Choosing CPU or Metal during development

Device selection follows MLX conventions. mlx-lattice does not ask users to call conv3d_metal or conv3d_cpu. You set or use the MLX device context, then call the public operation. The sparse operator builds or reuses the relation it needs and dispatches through the native layer.

This distinction matters when reading benchmarks or debugging performance:

• choosing Metal is a device decision;

• choosing a specialized convolution kernel is an implementation decision;

• choosing a quantized route requires passing a packed mlx_lattice.core.QuantizedWeight rather than a floating weight array;

• choosing a value-aligned sparse algebra join is a semantic decision made by the user.

Development checks

Run the focused check that matches your change first, then run broader checks before handing work off:

uv run ty check
uv run --no-sync pytest
uv run --no-sync prek run --all-files

Documentation builds use Sphinx and are kept warning-free:

uv run --group docs sphinx-build -W -b html docs docs/_build/html

If you see a native packaging message during a docs build, check the exit code before treating it as a documentation failure.

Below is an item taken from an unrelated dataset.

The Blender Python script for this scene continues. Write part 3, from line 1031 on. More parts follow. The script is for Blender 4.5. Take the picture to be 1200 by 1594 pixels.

The docs gate is the Sphinx command returning success with warnings treated as errors.

Platform notes

The Metal backend is the primary performance target. Tensor operation support depends on the local Apple GPU capability and on the shape selected by the operation. The public API is written so unsupported specialized routes fall back to a more general route instead of changing user-visible semantics.

CPU support is a semantic backend, not a mock backend. It preserves the sparse tensor contract, relation contract, and quantization contract. Some performance features are Metal-only, but CPU behavior remains important because it anchors correctness and makes tests possible on machines without the same GPU feature set.

Troubleshooting checklist

When an operation fails at import or launch time, narrow the problem in layers:

1. Confirm that import mlx_lattice succeeds.

2. Confirm that backend_info returns native metadata.

3. Confirm that the MLX device you expect is active.

4. Reduce the operation to a small SparseTensor and one public operator.

5. Check whether the inputs use supported dtypes and layouts.

6. If the failure is Metal-only, compare against the CPU route where possible.

Avoid debugging from an internal kernel name first. Kernel names are useful for maintainers once the failing public operation is known, but they are not stable API and can change during backend refactors.